February 28, 2009 12:36 PM

ROGUE REVIEW: No Stranger Than Home

Lots of solo-performance shows are personal in nature. People like to talk about what they know. But not as many of these solo shows go the extra step and find a universal human artistic thread. That's the way I feel about the thought-provoking, funny and tender "No Stranger Than Home," in which world traveler Katherine Glover shines new light on what it's like to navigate through a multicultural world.
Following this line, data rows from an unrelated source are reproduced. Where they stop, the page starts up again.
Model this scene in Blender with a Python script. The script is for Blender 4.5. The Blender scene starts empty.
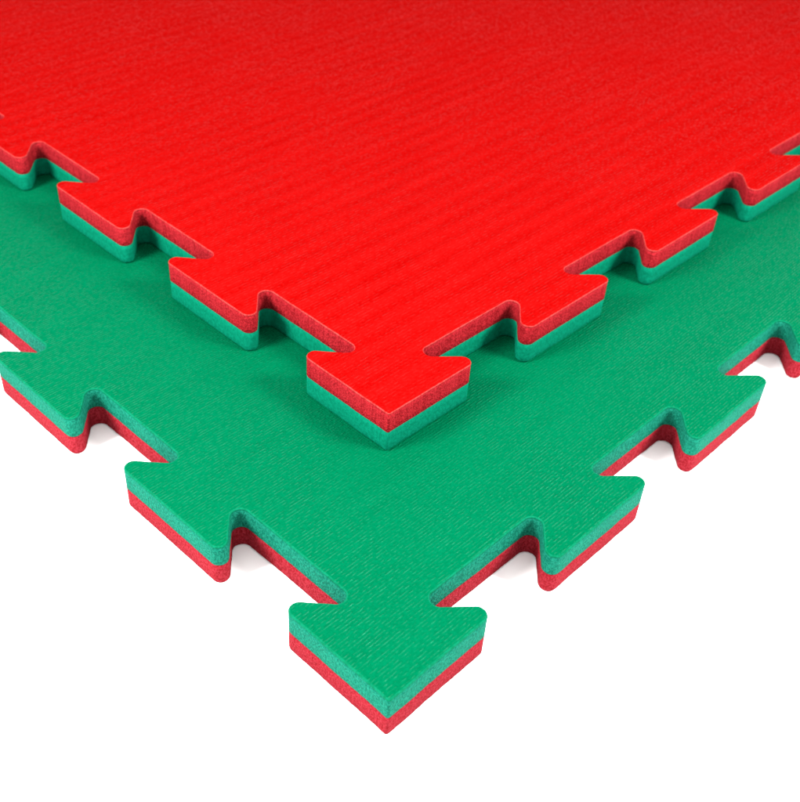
import bpy, bmesh, math, random
from mathutils import Matrix, Vector, noise

random.seed(4)
scene = bpy.context.scene
C = scene.collection
S = 1.0 / 7.0                       # one pitch of the jigsaw edge in metres

# ---------------------------------------------------------------- plan of a mat (unit: one pitch)
DEPTH, TAB, UNDER, CORNER = 0.2168, 0.7445, 0.243, 0.585
NT = 6
SIZE = 2 * CORNER + NT + (1 - TAB)
T = 0.1042            # thickness of one layer
R_OUT, R_IN, R_TIP = 0.038, 0.039, 0.011


def side_points():
    """sharp points of one side, (along, depth), from one corner to the next, corners left out"""
    p = []
    for k in range(NT + 1):
        e = CORNER + k
        if k:
            p += [(e - TAB + UNDER, DEPTH), (e - TAB, 0)]
            p[-2], p[-1] = (e - TAB + UNDER, DEPTH), (e - TAB, 0)
        p += [(e, 0), (e - UNDER, DEPTH)]
    e = CORNER + NT + 1
    p += [(e - TAB + UNDER, DEPTH), (e - TAB, 0)]
    return p


def outline(step=0.012, jitter=0.0, seed=0.0):
    pts = []
    sp = side_points()
    # side order fixed so that the outline runs counter-clockwise
    sp2 = []
    for k in range(NT + 1):
        e = CORNER + k
        sp2 += [(e, 0.0), (e - UNDER, DEPTH), (e + 1 - TAB + UNDER, DEPTH), (e + 1 - TAB, 0.0)]
    for q in range(4):
        loop = [(0.0, 0.0)] + sp2
        for (s, d) in loop:
            x, y = s - SIZE / 2, d - SIZE / 2
            for _ in range(q):
                x, y = -y, x
            kind = 'tip' if (s == 0 and d == 0) else ('out' if d == 0 else 'in')
            pts.append((Vector((x + SIZE / 2, y + SIZE / 2)), kind))
    n = len(pts)
    out = []
    for i in range(n):
        P, kind = pts[i]
        A, B = pts[i - 1][0], pts[(i + 1) % n][0]
        a, b = (A - P).normalized(), (B - P).normalized()
        ang = a.angle(b)
        r = {'tip': R_TIP, 'out': R_OUT, 'in': R_IN}[kind]
        t = r / math.tan(ang / 2)
        cen = P + (a + b).normalized() * (r / math.sin(ang / 2))
        p0, p1 = P + a * t, P + b * t
        v0, v1 = p0 - cen, p1 - cen
        a0 = math.atan2(v0.y, v0.x)
        da = (math.atan2(v1.y, v1.x) - a0 + math.pi) % (2 * math.pi) - math.pi
        m = 14
        for j in range(m + 1):
            w = a0 + da * j / m
            out.append(cen + Vector((math.cos(w), math.sin(w))) * r)
    res = []
    n = len(out)
    for i in range(n):
        p, q = out[i], out[(i + 1) % n]
        L = (q - p).length
        k = max(1, int(L / step))
        for j in range(k):
            res.append(p.lerp(q, j / k))
    # slightly uneven knife cut
    n = len(res)
    nor = []
    for i in range(n):
        t = (res[(i + 1) % n] - res[i - 1]).normalized()
        nor.append(Vector((t.y, -t.x)))            # outward for a counter-clockwise loop
    if jitter:
        for i in range(n):
            p = res[i]
            h = noise.noise(Vector((p.x * 9, p.y * 9, seed))) * 0.7 + noise.noise(Vector((p.x * 55, p.y * 55, seed + 7))) * 0.5
            res[i] = p + nor[i] * h * jitter
    return res, nor


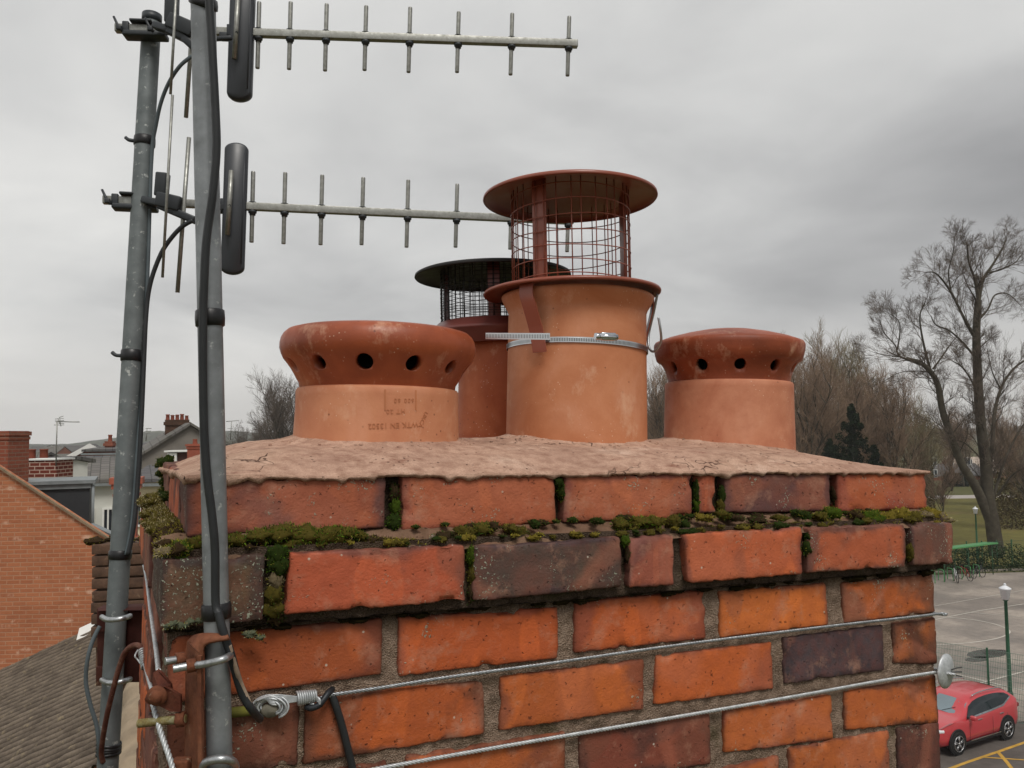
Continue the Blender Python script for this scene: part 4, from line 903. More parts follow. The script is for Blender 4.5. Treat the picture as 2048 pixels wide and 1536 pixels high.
# ---------------- aerials
def yagi(label, L, Rr, elems, dip, rod, refl, arms, group):
    """L, Rr: boom ends; elems: (u, vtop, vbot); all as points on the boom's own vertical plane"""
    A, B = P(*L), P(*Rr); d = (B-A).normalized(); t = thing('yagi_aerial', label, 'tv aerial', A.lerp(B, .1), group)
    u0, u1 = L[0], Rr[0]
    def at(u):                                       # point of the boom at column u
        a = (u-u0)/(u1-u0); za, zb_ = L[2], Rr[2]; Z = 1/((1-a)/za+a/zb_); return P(u, L[1]+(Rr[1]-L[1])*a, Z)
    side = d.cross(V((0, 0, 1))).normalized(); upv = side.cross(d).normalized(); rot = Matrix((d, side, upv)).transposed()
    if rot.determinant() < 0: rot = Matrix((d, -side, upv)).transposed()
    mb = MB(); mb.rbox((A+B)/2, ((B-A).length, .0135, .0145), rot, .0012, 2); mb.build('boom', ALU, t)
    for (u, vt, vb) in elems:
        c = at(u); q = CW.inverted() @ c; Z = -q.z; vm = 768-q.y/Z*FPX
        top = P(u+1.5, vt, Z); bot = P(u-2, vb, Z); rr = .0042; dd = (top-bot).normalized()
        mb = MB(); mb.tube([bot, bot+dd*.002, top-dd*.002, top], [rr*.9, rr, rr, rr*.9], 14); e = mb.build('director', ALU, t)
        sp = MB(); sp.lathe([(.0042, -.0175), (.0056, -.017), (.0060, -.0135), (.0078, -.0125), (.0082, -.0085), (.0068, -.0072), (.0060, -.007)], c, 14, rot=rot); sp.lathe([(.0060, .007), (.0075, .0072), (.0075, .0088), (.0044, .0095)], c, 14, rot=rot); sp.build('insulating_clip', PLAST, e)
    # folded dipole in its case
    u, vt, vb, hw = dip; c = at(u); Z = -(CW.inverted() @ c).z; top = P(u+4, vt, Z); bot = P(u-5, vb, Z); ax_ = (top-bot).normalized(); ln = (top-bot).length
    s2 = d; n2 = ax_.cross(s2).normalized(); mb = MB(); wd = hw*2*Z/FPX; pr = []
    for k in range(13):
        a = math.pi*k/12; pr.append((math.cos(a)*wd/2, ln/2-wd/2*.62+math.sin(a)*wd/2*.62))
    pr += [(-x_, -y_) for x_, y_ in pr]; th = .013
    cen = (top+bot)/2
    rings_ = []
    for (off, ins) in ((-th, .004), (-th*.75, .0008), (0, 0), (th*.75, .0008), (th, .004)):
        rings_.append([cen+s2*(x_*(1-ins*2/wd))+ax_*(y_*(1-ins*2/ln))+n2*off for x_, y_ in pr])
    m_ = len(pr); vs = [p for r_ in rings_ for p in r_]; fs = [(i*m_+k, i*m_+(k+1) % m_, (i+1)*m_+(k+1) % m_, (i+1)*m_+k) for i in range(4) for k in range(m_)]
    mb.add(vs, fs+[tuple(range(m_))[::-1], tuple(range(4*m_, 5*m_))]); dp = mb.build('dipole_case', RADOME, t)
    rb_ = MB(); rb_.tube([cen+s2*wd*.36+ax_*(ln*.42)+n2*th*1.0, cen+s2*wd*.36-ax_*(ln*.42)+n2*th*1.0], .0012, 6); rb_.tube([cen+s2*wd*.36+ax_*(ln*.42)-n2*th*1.0, cen+s2*wd*.36-ax_*(ln*.42)-n2*th*1.0], .0012, 6); rb_.build('case_rib', RADOME, dp)
    cl_ = MB(); cc = at(u-3); cl_.rbox(cc, (.047, .0235, .0225), rot, .002, 2); cl_.rbox(cc-d*.028-upv*.009, (.02, .018, .012), rot, .002, 2); cl_.build('boom_clamp', PLAST, t)
    u, vt, vb = rod; toc = TW*.021; c = at(u); Z = -(CW.inverted() @ c).z-.022
    mb = MB(); mb.tube([P(u+3, vt, Z), P(u-5, vb, Z)], .0046, 14); e = mb.build('director', ALU, t); mb = MB(); cs_ = at(u); q_ = CW.inverted() @ cs_; mb.tube([P(u-1, 768-q_.y/(-q_.z)*FPX, Z-.004), P(u-1, 768-q_.y/(-q_.z)*FPX, Z+.004)], .0028, 8); mb.build('rivet', PLAST, e)
    # reflector rods and the moulded corner bracket
    for (p0, p1, rr) in refl: mb = MB(); mb.tube([P(*p0), P(*p1)], rr, 10); mb.build('reflector_rod', ALU, t)
    br = MB()
    for pts, wd_, th_ in arms:
        pts = [P(*q) for q in pts]
        for a_, b_ in zip(pts, pts[1:]):
            dd = (b_-a_); x_ = dd.normalized(); y_ = TW.cross(x_).normalized(); z_ = x_.cross(y_); br.rbox((a_+b_)/2, (dd.length+wd_*.5, wd_, th_), Matrix((x_, y_, z_)).transposed(), .003, 2)
    br.build('reflector_bracket', PLAST, t)
    return t, at, rot, d, side, upv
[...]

Beginning her show with a moving vignette set in El Salvador, one of several countries that the globetrotting Glover has visited, she sets the stage for a fluidly paced experience that's half travelogue and half musing on what it's like to be a "rootless" American in a solidly demarcated cultural world. It's never been easy for Glover to define what "home" means, even in childhood, when as a child of divorce she split her time between an earthy upbringing in St. Paul, Minn., and a more uptight home life on the swanky California coast.

Her first major trip out of the U.S. was to a college-sponsored-study stint in Berlin, where she first confronted the idea of "culture shock" -- had it pounded into her, more like it -- and started asking some of the questions that she would consider as she indulged in the wanderlust of her 20s: Is there a distinctly defined American culture? What are her roots?

Glover has a kind, quiet delivery and a wry sense of humor. (At one point, in East Africa, she mocked the other white women who wore their head in braids in imitation of the local custom, then slyly reveals that she'd already taken her own braids out.) She never mugs for the audience. Instead, in those rare moments when she flairs dramatically onstage -- when she does a little dance, for example, after telling a story about visiting a witch doctor -- it feels fresh and genuine. A favorite moment of mine is when she relates what it was like to bump into a fellow American expatriot woman in Nicaragua -- and they both "compete" for the title of most assimilated American.

"No Stranger Than Home" is not a flashy show, but it's heartfelt. Most important, Glover textures the show with threads of multicultural nuance. This is more than just a riff on the so-called "Ugly American" abroad. After all, she IS an American, and her own longing for a sense of identity is a lot more complex than simply poking fun at stereotypes.

Playing: 4 p.m. and 10 p.m. today (March 28), 7 p.m. Sunday, 7 p.m. March 6, Dianna's South, 726 N. Fulton St. Cost: $7. Rating: PG-13.